Hi there. I included the suggestions for the news fragment and also implemented test for this scenario.

As expected, the test fails before my code changes and passes afterwards (tested on python3.8 and pypy3). The test uses a custom exception somewhat counter-intuitively, but I could not find a better way to test the side effect. I am open to suggestions if you think of a better way to implement this.

vytas7 commented 3 years ago

Just using a custom exception that way is fine per se for implementing tests, however it's potentially an issue if we ever decide to address https://github.com/falconry/falcon/issues/1865.

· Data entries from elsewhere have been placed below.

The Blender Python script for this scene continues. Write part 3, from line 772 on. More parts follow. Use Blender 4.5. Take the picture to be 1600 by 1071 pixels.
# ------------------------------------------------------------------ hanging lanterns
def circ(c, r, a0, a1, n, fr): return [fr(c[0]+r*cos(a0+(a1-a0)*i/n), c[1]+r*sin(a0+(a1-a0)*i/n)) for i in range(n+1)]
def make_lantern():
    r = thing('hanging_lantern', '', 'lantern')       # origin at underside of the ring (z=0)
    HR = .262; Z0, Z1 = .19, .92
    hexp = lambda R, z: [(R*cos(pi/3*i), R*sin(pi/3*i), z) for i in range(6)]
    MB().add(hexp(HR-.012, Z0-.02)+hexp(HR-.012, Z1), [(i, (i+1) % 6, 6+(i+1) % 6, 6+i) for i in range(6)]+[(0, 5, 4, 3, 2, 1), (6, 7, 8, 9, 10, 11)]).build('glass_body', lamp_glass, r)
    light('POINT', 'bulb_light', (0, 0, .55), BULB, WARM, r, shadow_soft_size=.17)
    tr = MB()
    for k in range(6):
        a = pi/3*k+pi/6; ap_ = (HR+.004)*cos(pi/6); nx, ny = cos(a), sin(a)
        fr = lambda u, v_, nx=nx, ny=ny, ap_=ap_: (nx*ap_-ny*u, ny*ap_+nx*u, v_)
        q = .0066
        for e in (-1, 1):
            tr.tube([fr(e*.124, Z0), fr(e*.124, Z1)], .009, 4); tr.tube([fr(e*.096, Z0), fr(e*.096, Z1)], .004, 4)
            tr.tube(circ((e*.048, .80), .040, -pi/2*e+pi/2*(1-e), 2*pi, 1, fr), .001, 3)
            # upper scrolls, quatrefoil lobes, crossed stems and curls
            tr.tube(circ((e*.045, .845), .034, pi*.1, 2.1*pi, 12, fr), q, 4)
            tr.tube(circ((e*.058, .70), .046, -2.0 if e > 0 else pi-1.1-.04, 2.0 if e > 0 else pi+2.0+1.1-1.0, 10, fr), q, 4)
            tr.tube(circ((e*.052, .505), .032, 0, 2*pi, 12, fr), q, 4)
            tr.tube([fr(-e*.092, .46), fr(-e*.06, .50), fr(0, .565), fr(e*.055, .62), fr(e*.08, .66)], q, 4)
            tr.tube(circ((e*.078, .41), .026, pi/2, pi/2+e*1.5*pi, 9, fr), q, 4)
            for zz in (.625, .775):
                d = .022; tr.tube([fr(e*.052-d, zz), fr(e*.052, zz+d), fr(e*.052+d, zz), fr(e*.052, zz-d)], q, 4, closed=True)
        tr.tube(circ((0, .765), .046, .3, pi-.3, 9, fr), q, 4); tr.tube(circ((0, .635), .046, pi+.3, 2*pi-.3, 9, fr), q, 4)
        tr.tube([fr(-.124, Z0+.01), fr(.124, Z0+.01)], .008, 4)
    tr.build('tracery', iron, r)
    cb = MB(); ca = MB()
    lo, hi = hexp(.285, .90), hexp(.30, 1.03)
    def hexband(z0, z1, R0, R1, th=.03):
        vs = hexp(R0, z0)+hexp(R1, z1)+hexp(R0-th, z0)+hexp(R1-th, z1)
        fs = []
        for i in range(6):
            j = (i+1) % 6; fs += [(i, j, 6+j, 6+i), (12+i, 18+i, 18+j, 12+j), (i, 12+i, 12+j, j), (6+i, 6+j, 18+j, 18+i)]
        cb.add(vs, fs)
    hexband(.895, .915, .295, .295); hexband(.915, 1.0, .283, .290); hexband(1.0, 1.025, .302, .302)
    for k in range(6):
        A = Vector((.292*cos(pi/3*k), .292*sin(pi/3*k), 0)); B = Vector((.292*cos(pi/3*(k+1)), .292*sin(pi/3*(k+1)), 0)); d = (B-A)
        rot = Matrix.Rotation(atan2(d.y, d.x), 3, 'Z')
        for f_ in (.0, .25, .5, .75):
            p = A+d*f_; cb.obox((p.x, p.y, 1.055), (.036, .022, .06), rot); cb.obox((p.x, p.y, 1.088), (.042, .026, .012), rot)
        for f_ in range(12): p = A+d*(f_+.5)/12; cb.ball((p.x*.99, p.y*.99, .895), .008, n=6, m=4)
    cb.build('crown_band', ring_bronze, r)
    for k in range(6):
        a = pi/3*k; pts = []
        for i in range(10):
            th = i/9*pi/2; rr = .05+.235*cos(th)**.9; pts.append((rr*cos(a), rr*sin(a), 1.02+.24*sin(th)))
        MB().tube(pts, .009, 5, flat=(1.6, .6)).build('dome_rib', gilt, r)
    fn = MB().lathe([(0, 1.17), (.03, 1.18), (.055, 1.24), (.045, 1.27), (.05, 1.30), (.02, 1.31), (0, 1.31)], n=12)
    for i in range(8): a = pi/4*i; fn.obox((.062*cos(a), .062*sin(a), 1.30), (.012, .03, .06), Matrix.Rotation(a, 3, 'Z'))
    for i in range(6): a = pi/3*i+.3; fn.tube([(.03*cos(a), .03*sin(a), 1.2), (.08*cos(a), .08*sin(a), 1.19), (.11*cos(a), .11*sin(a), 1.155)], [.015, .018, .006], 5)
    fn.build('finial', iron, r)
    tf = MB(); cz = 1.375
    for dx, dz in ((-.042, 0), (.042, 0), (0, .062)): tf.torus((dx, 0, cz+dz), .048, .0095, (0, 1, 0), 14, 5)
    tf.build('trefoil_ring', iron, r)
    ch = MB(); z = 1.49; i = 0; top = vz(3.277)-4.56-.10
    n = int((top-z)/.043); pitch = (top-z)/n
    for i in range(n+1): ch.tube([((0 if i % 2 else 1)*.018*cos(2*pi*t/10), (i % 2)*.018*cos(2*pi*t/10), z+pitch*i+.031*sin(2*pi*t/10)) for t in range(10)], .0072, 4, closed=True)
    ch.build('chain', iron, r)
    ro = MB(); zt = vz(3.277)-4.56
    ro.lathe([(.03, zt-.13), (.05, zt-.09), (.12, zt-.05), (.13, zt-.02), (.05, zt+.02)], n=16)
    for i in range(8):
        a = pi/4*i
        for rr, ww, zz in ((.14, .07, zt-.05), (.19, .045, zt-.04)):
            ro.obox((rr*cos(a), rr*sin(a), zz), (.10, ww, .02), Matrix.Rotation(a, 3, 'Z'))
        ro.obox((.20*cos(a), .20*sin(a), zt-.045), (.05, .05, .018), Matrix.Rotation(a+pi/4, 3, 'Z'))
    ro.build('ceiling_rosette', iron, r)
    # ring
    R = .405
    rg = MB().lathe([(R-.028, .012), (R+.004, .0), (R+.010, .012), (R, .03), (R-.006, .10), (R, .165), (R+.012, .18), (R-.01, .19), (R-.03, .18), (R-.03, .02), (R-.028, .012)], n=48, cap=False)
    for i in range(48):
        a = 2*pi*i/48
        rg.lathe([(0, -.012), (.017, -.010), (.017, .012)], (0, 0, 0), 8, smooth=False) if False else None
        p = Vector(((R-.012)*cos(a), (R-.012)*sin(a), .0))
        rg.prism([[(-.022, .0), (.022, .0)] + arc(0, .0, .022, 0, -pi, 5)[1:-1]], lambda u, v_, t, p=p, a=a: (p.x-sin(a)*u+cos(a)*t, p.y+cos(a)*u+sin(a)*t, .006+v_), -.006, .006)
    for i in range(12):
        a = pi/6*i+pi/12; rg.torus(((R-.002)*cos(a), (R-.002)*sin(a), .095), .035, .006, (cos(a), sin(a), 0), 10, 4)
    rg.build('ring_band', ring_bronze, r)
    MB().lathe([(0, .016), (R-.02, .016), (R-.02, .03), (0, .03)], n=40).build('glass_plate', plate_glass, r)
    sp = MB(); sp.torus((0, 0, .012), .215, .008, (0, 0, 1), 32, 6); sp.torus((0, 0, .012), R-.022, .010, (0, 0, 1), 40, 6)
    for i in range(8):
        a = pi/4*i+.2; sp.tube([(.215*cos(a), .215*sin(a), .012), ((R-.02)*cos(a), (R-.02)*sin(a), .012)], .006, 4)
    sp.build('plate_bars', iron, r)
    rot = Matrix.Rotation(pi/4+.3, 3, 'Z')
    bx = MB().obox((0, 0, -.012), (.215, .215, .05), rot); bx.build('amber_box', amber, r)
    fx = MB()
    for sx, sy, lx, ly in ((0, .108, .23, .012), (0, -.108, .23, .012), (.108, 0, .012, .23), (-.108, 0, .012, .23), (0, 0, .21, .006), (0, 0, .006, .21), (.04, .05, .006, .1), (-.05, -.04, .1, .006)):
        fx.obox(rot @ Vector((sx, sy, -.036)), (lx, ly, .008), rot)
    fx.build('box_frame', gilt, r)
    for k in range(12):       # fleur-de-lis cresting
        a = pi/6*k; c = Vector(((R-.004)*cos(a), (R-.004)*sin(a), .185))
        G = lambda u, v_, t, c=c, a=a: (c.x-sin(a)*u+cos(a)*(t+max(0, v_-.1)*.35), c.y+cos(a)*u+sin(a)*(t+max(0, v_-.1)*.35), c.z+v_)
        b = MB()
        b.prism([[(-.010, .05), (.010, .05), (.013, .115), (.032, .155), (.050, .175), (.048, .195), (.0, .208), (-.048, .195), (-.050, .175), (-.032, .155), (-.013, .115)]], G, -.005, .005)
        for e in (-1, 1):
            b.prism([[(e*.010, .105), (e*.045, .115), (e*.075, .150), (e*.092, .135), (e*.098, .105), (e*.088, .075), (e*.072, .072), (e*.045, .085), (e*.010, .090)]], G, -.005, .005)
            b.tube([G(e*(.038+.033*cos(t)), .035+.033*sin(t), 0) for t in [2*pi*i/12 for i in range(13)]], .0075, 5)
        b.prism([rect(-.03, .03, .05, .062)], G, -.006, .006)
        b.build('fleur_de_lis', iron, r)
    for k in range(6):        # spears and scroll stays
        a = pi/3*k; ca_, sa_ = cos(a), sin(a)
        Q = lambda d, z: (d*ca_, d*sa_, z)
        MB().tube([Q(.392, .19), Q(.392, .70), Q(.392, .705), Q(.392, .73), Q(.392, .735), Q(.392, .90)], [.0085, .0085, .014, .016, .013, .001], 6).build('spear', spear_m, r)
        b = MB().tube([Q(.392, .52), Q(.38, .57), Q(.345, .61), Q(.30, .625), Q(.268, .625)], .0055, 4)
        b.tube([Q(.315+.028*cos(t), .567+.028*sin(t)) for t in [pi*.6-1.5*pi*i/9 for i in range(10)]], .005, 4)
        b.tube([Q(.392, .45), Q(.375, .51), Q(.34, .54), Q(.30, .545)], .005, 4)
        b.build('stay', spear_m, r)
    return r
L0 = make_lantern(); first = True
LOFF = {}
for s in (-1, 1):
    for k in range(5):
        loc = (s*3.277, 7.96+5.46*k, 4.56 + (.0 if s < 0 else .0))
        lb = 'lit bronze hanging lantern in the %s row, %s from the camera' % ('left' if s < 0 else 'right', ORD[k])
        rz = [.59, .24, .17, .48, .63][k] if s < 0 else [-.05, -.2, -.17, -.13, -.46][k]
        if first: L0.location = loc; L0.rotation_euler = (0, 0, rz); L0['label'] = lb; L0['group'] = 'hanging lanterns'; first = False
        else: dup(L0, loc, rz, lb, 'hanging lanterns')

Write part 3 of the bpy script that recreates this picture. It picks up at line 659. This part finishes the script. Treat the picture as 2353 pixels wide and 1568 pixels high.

You could instead just monkeypatch that method to a custom function, that would register the call in a local variable/closure, or use unittest.mock, and inspect if the patched object was called.

Moreover, we have recently refactored these tests somewhat, so you may need to check the latest changes coming from the master branch.

wsz commented 3 years ago

Hi! I was researching how to approach the issue, just before @Contessina created the PR. I would recommend moving stream.read() and stream.close() inside a try: ... finally: ... block here in asgi/app.py. This way, we can ensure the stream is always closed at the end, even if read() or any other call raises an exception.

vytas7 commented 3 years ago

Hi @wsz! Spot on regarding restructuring how .close() ought to be ensured in a finally block.

In fact, there is a separate issue tracking this bug (https://github.com/falconry/falcon/issues/1943) with a lingering PR (https://github.com/falconry/falcon/pull/1949), maybe you would like to take over that one?

vytas7 commented 3 years ago

Hi again @Contessina -- I took the liberty of tweaking the proposed news fragment somewhat, check if I haven't distorted it too much.

Edit: I'll finish reviewing the test later today; it was behaving a bit strange when I was digging a bit more in depth, but that could have well been my fault. It was a misunderstanding on my end; both your code and tests worked fine.

Nevertheless, I went on to refactor slightly in favour of the existing fixture leveraging monkeypatch for two reasons: better reuse of existing test code, and to cleaner handle os.fstat() on the mocked file; your code was working as-is, but it was effectively setting Content-Length: 0, which could have made this test somewhat fragile wrt future refactoring.